Sanju Kunhan: In a suite of mixed media works on wood and paper, Sanju revisits the pre and postcolonial history of Mumbai to explore themes of migration, identity and belonging, whilst questioning contested ideas of land ownership. The evolution of the city – from seven dispersed islands to a teeming metropolis populated by diverse communities – is brought out in a large work comprising six panels of recycled wood. Depicting clay-modeled ‘prototypes’ of the original inhabitants and migrant settlers around a ‘Google map’ of Mumbai, it reaffirms the city’s syncretic character. Sanju engages the materiality of aged wood with its rough-hewn surface, rugged texture, patterned grains and inherent damages to echo the many inclusions and erasures that mark the city. The medium itself thus become a bearer of collective histories and altered geographies and acquires an after-life as it gets represented in an entirely different context.

 

Nine Fish Art Gallery The New Great Eastern Mills,

25-29 Dr. Ambedkar Road,

Near Rani Baug,Byculla,

Mumbai-400027

On display: December 05, 2015 - January 10, 2016

Opening hours: 10.30 am to 7.30 pm

 

About Nine Fish:

Understanding the intricacies of Art and his abiding love for modern and contemporary art, Dr.

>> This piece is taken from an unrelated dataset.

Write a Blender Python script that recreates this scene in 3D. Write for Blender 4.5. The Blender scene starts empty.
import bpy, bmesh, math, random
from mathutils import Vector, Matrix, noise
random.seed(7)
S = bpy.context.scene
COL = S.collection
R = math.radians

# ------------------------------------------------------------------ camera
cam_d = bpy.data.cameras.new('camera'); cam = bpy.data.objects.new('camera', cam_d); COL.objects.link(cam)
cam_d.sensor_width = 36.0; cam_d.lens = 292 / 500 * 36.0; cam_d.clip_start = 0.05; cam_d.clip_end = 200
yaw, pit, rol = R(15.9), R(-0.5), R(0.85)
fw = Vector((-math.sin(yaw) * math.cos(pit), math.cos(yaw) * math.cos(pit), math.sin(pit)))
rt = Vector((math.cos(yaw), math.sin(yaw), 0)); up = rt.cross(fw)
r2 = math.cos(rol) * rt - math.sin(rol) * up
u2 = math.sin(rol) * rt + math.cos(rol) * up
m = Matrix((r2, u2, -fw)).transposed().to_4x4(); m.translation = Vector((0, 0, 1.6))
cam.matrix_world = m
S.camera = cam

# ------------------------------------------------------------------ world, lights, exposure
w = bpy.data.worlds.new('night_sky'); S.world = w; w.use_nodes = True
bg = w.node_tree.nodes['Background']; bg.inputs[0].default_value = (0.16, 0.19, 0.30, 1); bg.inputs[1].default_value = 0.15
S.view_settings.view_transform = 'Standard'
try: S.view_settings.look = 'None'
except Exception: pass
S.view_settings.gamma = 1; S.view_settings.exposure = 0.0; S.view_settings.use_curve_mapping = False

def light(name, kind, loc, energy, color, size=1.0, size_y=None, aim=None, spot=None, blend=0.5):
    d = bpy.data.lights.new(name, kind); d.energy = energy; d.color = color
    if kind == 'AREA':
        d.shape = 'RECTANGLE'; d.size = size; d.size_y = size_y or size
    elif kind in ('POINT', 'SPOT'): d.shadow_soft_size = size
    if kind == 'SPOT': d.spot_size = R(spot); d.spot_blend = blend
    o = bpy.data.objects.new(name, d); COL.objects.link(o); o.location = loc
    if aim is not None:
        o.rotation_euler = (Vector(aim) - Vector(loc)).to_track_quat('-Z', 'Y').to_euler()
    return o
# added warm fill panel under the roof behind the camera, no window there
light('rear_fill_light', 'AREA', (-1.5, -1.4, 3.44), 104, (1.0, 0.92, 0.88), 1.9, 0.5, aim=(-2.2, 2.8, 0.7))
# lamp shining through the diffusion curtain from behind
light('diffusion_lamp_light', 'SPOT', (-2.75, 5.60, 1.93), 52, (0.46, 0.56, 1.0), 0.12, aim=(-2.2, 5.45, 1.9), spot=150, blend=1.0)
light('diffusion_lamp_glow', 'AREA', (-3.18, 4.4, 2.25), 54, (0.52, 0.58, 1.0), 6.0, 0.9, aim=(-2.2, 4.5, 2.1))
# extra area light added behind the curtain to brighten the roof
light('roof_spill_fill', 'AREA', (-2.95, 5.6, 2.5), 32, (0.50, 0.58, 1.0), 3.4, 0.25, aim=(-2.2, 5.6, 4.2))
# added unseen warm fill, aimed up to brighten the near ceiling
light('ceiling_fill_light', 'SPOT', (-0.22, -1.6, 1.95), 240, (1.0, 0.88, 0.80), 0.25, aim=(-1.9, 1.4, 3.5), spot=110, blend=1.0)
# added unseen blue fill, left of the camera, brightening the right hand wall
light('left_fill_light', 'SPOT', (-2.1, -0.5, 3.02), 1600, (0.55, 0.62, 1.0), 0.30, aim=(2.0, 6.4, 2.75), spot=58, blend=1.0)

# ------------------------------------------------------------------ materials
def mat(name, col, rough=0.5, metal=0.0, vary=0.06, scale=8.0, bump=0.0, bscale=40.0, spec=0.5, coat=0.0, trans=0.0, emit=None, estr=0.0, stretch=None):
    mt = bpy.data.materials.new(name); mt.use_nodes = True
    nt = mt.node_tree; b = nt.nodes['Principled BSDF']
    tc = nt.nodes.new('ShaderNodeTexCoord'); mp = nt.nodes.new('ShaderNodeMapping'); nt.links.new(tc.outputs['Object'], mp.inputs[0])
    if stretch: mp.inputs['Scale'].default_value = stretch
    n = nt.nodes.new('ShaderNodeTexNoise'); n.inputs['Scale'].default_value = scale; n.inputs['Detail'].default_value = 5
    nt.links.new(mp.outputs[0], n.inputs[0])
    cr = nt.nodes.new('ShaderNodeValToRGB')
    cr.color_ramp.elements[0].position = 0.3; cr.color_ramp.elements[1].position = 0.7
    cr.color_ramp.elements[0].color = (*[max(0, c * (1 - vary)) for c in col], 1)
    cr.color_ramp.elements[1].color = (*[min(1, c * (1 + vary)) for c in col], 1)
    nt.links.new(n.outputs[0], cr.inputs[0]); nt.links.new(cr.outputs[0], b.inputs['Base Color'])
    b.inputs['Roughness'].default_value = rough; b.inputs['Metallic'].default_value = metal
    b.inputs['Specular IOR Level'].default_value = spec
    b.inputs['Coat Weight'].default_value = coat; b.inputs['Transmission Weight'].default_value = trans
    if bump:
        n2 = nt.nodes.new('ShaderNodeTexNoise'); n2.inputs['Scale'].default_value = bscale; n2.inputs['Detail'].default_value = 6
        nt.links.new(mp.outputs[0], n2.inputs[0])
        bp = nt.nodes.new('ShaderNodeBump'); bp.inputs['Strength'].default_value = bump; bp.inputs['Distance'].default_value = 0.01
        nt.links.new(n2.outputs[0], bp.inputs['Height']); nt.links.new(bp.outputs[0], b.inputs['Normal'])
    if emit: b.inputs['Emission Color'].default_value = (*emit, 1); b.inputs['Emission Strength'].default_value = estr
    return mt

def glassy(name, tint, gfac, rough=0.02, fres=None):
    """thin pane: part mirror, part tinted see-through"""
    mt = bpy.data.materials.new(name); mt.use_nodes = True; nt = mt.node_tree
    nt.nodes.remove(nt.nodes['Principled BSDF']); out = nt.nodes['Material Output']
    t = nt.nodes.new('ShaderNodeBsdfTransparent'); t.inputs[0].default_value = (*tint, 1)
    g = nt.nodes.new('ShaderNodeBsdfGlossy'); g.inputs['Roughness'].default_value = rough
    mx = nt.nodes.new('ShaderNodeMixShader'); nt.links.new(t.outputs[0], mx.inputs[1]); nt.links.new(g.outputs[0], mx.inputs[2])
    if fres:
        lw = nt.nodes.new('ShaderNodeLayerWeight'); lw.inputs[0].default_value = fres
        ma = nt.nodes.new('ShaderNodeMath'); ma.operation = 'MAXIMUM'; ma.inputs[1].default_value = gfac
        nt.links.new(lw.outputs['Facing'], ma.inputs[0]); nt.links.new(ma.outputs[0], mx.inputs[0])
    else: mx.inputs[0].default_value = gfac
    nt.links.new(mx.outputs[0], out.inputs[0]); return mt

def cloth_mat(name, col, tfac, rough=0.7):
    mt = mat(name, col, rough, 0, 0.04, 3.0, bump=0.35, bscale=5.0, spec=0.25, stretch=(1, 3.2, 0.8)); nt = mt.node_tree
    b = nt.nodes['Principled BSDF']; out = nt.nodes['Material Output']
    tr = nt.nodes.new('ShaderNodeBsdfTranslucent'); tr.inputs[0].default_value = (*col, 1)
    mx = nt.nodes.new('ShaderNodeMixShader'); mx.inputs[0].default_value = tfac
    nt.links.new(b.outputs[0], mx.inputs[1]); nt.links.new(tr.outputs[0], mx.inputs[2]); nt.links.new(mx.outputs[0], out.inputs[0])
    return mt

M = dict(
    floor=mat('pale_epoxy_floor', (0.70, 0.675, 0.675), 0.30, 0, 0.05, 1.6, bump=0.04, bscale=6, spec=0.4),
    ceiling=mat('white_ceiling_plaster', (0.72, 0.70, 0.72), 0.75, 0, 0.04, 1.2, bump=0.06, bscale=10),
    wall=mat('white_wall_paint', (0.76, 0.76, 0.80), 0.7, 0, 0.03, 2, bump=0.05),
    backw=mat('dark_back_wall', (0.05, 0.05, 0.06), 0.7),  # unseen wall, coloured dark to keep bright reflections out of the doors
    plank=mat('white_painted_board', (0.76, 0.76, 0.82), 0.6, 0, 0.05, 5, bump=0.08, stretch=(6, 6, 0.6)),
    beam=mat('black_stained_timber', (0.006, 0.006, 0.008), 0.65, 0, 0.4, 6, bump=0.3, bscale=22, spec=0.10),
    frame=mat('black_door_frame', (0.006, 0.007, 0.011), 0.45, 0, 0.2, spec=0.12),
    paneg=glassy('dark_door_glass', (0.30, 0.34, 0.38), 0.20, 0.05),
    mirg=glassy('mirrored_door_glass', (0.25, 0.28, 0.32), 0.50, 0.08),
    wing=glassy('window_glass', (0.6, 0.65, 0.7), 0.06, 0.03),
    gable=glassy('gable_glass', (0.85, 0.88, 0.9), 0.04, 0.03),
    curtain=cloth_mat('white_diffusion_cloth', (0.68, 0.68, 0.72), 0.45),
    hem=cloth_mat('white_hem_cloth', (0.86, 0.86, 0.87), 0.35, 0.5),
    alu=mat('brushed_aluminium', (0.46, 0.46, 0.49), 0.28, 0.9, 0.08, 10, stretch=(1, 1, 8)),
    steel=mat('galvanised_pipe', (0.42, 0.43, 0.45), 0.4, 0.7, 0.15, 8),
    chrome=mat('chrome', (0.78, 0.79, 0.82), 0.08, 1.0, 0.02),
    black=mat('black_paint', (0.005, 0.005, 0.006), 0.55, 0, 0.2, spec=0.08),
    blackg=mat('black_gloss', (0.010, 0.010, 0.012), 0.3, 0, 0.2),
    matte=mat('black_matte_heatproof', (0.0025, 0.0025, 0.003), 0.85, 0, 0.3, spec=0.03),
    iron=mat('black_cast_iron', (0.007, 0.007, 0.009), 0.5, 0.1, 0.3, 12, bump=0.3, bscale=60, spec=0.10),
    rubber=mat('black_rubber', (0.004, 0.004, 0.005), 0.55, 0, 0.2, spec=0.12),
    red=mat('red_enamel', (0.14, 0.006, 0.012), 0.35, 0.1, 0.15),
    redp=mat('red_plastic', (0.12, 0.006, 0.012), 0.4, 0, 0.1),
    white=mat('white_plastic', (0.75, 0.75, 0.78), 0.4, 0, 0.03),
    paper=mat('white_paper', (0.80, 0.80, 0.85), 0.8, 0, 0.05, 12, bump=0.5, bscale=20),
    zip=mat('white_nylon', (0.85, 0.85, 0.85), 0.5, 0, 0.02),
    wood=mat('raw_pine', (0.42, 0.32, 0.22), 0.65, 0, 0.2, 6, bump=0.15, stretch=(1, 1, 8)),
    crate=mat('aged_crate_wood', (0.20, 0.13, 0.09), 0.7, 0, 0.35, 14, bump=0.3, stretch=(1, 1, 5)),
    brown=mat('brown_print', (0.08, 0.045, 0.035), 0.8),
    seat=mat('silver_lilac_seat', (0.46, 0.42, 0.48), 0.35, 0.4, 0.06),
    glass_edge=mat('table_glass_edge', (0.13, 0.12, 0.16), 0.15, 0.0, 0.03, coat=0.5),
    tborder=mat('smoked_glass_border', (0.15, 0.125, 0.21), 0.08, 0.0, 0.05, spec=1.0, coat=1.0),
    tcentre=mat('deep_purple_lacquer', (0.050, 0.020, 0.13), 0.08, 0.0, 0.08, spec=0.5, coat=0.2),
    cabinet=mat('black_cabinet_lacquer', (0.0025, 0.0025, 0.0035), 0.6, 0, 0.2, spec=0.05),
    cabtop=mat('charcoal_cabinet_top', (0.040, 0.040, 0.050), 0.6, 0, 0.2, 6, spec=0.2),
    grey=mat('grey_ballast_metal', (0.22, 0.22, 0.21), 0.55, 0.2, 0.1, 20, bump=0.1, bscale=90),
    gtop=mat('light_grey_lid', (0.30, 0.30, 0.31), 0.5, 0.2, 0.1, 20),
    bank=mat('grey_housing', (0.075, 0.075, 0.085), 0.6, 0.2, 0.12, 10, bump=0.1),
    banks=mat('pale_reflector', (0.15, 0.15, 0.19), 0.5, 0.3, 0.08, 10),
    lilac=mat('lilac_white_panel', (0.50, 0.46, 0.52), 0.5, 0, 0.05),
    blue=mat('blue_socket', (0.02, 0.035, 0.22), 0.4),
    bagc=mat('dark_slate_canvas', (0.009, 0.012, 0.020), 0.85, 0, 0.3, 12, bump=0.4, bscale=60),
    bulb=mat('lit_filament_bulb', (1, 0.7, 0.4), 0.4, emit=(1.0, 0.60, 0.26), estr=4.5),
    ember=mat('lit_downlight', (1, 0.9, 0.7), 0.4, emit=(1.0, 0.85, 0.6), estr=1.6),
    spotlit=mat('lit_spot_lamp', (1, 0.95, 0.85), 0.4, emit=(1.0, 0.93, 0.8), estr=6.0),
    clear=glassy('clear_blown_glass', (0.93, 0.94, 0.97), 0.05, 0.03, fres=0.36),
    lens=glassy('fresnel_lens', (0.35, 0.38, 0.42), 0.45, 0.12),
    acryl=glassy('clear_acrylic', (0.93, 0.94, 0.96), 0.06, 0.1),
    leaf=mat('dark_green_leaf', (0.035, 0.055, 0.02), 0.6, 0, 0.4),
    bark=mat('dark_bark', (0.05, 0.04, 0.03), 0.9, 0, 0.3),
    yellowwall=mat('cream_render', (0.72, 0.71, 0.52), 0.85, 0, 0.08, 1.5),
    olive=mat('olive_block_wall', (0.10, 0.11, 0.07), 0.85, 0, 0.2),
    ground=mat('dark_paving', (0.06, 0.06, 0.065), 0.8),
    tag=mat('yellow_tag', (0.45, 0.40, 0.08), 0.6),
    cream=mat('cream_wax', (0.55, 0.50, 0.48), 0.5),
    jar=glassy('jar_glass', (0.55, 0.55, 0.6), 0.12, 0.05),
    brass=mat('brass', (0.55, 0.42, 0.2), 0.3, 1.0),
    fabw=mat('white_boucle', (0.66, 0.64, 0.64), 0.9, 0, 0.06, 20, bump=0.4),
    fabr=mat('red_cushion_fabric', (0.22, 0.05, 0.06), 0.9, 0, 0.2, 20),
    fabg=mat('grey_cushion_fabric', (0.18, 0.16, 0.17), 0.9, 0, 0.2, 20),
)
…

Anurag Kanoria, in association with his renowned brand The Great Eastern Home has curated Nine Fish Art Gallery, wherein new young artists will be given a huge platform to showcase their artwork. An intuitive sense of art along with his knowledge, expertise, and his attention to detail in planning and implementation, has led him to curate an art exhibition showcasing contemporary art that explores marginal issues of urbanization. Nine Fish Art Gallery has expansion plans to showcase various artists from different parts of India and abroad.